PROVIDED DATA>
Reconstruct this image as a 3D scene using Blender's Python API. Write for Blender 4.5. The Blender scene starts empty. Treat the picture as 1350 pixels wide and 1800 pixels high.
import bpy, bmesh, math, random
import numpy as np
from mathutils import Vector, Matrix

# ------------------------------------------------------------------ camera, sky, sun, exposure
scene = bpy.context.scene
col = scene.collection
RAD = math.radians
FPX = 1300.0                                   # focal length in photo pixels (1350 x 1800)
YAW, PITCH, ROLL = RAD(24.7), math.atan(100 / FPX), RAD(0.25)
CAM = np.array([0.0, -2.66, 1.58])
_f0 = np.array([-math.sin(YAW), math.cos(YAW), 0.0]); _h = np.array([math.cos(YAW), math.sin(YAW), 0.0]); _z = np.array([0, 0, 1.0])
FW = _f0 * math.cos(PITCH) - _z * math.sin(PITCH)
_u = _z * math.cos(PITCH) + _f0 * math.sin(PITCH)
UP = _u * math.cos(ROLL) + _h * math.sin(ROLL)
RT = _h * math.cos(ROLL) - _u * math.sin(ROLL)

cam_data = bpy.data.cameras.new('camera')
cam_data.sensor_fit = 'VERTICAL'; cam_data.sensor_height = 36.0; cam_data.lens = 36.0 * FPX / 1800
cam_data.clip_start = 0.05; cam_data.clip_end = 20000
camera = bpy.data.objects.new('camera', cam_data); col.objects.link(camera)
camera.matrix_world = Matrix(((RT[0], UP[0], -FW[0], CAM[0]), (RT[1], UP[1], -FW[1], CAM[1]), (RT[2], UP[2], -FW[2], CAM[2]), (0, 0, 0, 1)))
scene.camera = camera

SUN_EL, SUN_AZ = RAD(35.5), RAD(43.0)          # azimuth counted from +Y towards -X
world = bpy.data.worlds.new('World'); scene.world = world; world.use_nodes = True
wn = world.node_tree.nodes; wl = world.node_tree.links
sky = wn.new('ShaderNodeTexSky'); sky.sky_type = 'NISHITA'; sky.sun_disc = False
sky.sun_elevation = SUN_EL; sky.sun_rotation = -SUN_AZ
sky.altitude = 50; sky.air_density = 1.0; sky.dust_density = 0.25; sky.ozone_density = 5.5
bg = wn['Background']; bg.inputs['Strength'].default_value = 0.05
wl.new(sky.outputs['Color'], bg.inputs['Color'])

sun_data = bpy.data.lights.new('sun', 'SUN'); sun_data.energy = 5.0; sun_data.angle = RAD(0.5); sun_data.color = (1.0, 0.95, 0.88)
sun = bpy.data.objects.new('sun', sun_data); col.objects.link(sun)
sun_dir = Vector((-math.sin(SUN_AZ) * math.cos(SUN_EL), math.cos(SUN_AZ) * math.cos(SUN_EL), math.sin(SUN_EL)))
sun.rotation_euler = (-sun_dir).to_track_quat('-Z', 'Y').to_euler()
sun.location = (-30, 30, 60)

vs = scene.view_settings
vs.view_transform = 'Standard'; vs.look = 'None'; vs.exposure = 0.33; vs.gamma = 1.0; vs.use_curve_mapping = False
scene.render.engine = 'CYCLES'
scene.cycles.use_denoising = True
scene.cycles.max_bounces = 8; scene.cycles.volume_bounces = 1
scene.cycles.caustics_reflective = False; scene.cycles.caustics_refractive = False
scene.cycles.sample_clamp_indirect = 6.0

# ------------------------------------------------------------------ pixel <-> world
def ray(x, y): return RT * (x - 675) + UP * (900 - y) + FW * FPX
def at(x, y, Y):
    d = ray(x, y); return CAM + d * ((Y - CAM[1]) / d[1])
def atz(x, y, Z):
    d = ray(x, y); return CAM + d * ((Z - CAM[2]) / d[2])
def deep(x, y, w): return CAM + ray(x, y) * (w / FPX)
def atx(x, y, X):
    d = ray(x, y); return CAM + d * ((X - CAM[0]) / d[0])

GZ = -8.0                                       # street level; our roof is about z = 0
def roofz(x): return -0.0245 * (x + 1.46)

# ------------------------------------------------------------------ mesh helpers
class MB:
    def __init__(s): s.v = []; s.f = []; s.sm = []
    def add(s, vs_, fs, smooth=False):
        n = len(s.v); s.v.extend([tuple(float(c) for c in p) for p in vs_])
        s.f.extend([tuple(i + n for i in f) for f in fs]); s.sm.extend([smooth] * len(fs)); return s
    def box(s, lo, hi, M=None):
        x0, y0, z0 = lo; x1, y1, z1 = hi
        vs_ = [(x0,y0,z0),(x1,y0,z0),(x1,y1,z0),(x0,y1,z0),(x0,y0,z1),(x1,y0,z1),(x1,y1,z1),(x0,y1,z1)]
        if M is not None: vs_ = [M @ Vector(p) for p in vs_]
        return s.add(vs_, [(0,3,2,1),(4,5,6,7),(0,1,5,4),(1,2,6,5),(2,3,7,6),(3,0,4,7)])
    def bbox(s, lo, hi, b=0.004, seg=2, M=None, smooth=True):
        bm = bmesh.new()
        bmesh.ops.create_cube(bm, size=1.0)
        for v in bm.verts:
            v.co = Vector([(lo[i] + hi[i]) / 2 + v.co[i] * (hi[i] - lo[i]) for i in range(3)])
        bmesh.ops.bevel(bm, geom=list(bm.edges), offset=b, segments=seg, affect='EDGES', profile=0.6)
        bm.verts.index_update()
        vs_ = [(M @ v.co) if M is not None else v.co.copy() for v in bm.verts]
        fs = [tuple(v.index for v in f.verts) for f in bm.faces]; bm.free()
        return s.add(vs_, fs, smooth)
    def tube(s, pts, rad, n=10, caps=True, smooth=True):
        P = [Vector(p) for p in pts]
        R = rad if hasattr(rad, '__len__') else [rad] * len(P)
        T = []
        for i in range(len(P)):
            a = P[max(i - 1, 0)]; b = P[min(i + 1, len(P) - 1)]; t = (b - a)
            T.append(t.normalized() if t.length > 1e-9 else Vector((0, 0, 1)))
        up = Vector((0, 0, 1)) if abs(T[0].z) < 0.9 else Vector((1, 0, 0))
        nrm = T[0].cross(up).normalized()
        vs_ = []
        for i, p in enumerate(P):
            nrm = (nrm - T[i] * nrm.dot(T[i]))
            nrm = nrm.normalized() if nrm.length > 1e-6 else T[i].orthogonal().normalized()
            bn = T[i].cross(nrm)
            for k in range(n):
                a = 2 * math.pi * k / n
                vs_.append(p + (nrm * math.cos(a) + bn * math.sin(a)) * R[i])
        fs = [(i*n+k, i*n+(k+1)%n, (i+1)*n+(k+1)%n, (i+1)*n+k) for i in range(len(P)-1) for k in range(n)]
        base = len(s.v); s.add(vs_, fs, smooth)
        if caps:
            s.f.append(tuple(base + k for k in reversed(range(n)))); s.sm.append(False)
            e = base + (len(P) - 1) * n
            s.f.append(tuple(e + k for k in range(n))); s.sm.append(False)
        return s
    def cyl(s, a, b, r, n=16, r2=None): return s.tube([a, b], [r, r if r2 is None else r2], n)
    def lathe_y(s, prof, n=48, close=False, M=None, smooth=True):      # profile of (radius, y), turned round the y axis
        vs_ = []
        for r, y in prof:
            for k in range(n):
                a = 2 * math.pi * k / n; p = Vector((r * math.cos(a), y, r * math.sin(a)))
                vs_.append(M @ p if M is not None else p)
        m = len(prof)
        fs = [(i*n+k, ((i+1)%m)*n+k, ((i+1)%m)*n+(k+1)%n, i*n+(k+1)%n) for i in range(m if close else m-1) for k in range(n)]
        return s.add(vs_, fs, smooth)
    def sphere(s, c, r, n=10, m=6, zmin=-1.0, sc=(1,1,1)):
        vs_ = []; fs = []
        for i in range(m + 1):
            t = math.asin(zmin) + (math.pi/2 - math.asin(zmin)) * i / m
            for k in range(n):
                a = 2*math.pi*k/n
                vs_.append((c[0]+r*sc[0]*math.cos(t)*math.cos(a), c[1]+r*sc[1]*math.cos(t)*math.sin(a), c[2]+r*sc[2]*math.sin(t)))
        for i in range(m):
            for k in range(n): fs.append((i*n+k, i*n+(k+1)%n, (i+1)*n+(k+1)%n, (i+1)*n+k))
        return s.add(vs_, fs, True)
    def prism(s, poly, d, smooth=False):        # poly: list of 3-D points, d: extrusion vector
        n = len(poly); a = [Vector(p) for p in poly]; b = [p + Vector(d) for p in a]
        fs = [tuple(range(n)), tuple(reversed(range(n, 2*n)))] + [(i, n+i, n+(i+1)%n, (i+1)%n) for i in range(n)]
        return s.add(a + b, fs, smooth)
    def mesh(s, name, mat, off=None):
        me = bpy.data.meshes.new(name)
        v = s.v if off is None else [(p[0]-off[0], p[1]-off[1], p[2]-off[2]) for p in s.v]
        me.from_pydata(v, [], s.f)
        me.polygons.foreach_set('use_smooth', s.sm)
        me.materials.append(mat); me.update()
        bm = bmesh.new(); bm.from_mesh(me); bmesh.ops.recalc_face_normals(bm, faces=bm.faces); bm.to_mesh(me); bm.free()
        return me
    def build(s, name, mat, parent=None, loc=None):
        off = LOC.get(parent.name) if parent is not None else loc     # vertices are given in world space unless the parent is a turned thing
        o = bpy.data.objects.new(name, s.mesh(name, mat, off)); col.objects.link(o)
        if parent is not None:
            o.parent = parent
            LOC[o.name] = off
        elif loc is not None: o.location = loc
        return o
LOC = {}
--
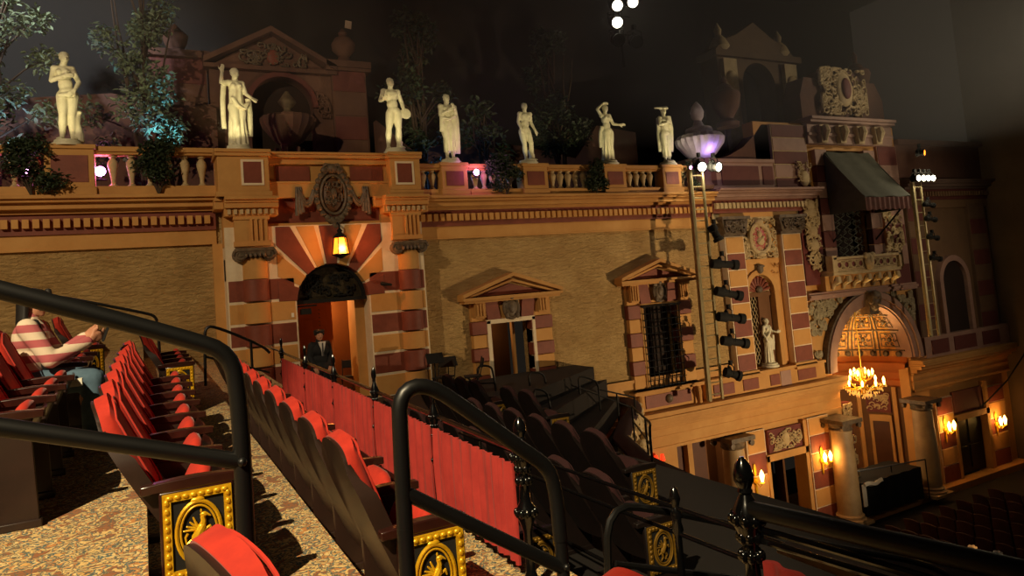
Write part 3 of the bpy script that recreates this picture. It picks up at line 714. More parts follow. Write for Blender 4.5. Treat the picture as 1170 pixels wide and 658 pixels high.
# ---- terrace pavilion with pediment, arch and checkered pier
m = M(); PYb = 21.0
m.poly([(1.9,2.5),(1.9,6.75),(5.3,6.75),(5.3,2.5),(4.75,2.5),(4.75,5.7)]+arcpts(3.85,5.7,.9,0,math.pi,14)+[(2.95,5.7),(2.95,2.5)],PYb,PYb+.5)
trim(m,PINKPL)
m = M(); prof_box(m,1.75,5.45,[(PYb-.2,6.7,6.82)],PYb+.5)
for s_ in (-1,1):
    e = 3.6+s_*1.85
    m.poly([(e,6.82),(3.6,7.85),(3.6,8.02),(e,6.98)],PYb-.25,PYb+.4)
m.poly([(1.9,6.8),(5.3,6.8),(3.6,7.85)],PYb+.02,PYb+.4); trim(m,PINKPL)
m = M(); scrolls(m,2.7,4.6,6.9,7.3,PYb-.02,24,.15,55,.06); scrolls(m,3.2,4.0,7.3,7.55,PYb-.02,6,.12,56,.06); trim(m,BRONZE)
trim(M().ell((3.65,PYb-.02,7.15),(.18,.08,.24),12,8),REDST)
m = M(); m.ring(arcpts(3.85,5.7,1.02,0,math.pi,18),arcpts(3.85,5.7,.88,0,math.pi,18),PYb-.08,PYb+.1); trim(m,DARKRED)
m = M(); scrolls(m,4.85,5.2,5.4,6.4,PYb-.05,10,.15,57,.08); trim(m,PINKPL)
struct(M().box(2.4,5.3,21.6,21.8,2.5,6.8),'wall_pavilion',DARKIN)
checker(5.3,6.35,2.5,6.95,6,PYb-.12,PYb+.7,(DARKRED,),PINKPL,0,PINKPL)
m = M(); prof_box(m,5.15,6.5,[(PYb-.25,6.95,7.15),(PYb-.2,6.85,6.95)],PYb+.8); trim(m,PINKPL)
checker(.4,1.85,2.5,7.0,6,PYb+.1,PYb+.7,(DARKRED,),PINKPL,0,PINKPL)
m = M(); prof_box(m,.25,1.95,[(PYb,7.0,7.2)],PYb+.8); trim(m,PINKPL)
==
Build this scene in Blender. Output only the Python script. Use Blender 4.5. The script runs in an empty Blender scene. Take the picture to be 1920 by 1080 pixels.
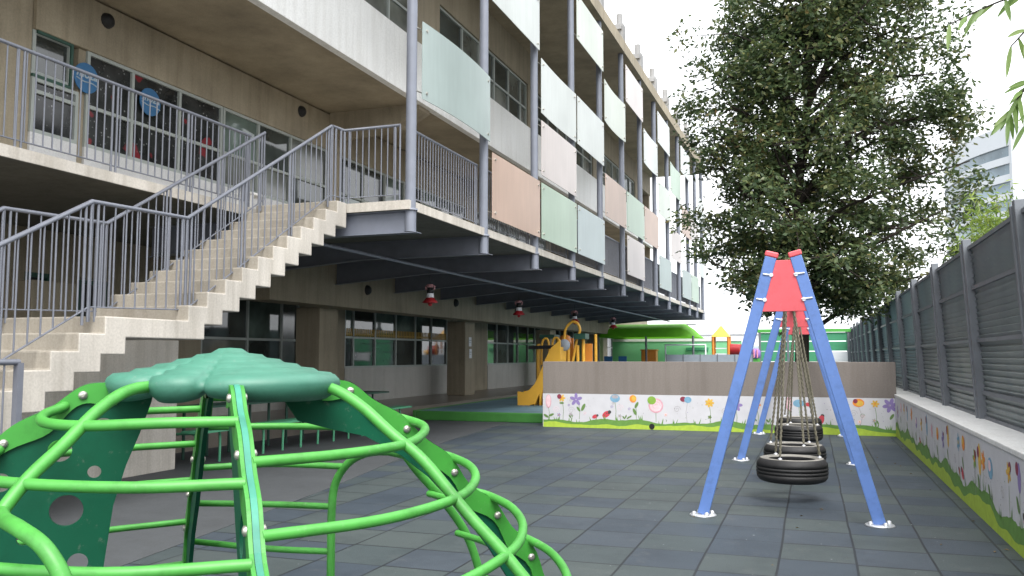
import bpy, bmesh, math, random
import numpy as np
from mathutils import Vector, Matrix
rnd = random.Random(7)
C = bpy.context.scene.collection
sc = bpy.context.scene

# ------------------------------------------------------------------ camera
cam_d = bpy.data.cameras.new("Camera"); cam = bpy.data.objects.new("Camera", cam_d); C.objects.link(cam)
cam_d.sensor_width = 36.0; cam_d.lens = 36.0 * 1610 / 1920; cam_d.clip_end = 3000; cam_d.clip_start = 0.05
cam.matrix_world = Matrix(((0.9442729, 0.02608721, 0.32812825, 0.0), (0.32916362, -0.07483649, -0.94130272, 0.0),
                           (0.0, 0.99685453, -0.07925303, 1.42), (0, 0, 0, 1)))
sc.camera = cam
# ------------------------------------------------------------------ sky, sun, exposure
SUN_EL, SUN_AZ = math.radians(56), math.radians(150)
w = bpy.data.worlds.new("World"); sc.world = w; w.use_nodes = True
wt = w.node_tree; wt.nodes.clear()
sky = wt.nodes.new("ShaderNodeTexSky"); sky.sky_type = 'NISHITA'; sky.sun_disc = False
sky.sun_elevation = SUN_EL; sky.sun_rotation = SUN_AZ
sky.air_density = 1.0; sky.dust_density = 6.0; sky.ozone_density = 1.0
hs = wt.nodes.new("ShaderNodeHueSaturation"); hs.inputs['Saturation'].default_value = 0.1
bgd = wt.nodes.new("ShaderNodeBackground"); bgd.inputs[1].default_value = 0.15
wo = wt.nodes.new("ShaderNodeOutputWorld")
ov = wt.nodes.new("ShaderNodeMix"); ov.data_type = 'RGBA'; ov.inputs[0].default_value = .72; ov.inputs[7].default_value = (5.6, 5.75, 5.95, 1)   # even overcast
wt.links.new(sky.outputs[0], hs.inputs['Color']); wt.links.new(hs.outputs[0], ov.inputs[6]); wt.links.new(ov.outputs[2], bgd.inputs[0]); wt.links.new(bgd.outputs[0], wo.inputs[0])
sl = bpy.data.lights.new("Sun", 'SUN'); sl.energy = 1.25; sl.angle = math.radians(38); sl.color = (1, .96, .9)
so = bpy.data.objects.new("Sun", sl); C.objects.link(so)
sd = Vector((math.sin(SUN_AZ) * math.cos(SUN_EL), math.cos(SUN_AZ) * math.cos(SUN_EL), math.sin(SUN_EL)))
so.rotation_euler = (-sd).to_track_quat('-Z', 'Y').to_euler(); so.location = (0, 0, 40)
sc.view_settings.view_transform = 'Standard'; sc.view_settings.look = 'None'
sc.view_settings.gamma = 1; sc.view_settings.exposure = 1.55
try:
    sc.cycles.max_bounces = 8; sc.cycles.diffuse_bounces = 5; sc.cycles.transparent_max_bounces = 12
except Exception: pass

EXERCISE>
Begin at the line containing "Write part 3", end at the line containing "m = M(); prof_box(m,.25,1.95,[(PYb,7.0,7.2)],PYb+.8);", and reproduce every line in that range exactly, both ends included.

COMPLETE OUTPUT>
Write part 3 of the bpy script that recreates this picture. It picks up at line 714. More parts follow. Write for Blender 4.5. Treat the picture as 1170 pixels wide and 658 pixels high.
# ---- terrace pavilion with pediment, arch and checkered pier
m = M(); PYb = 21.0
m.poly([(1.9,2.5),(1.9,6.75),(5.3,6.75),(5.3,2.5),(4.75,2.5),(4.75,5.7)]+arcpts(3.85,5.7,.9,0,math.pi,14)+[(2.95,5.7),(2.95,2.5)],PYb,PYb+.5)
trim(m,PINKPL)
m = M(); prof_box(m,1.75,5.45,[(PYb-.2,6.7,6.82)],PYb+.5)
for s_ in (-1,1):
    e = 3.6+s_*1.85
    m.poly([(e,6.82),(3.6,7.85),(3.6,8.02),(e,6.98)],PYb-.25,PYb+.4)
m.poly([(1.9,6.8),(5.3,6.8),(3.6,7.85)],PYb+.02,PYb+.4); trim(m,PINKPL)
m = M(); scrolls(m,2.7,4.6,6.9,7.3,PYb-.02,24,.15,55,.06); scrolls(m,3.2,4.0,7.3,7.55,PYb-.02,6,.12,56,.06); trim(m,BRONZE)
trim(M().ell((3.65,PYb-.02,7.15),(.18,.08,.24),12,8),REDST)
m = M(); m.ring(arcpts(3.85,5.7,1.02,0,math.pi,18),arcpts(3.85,5.7,.88,0,math.pi,18),PYb-.08,PYb+.1); trim(m,DARKRED)
m = M(); scrolls(m,4.85,5.2,5.4,6.4,PYb-.05,10,.15,57,.08); trim(m,PINKPL)
struct(M().box(2.4,5.3,21.6,21.8,2.5,6.8),'wall_pavilion',DARKIN)
checker(5.3,6.35,2.5,6.95,6,PYb-.12,PYb+.7,(DARKRED,),PINKPL,0,PINKPL)
m = M(); prof_box(m,5.15,6.5,[(PYb-.25,6.95,7.15),(PYb-.2,6.85,6.95)],PYb+.8); trim(m,PINKPL)
checker(.4,1.85,2.5,7.0,6,PYb+.1,PYb+.7,(DARKRED,),PINKPL,0,PINKPL)
m = M(); prof_box(m,.25,1.95,[(PYb,7.0,7.2)],PYb+.8); trim(m,PINKPL)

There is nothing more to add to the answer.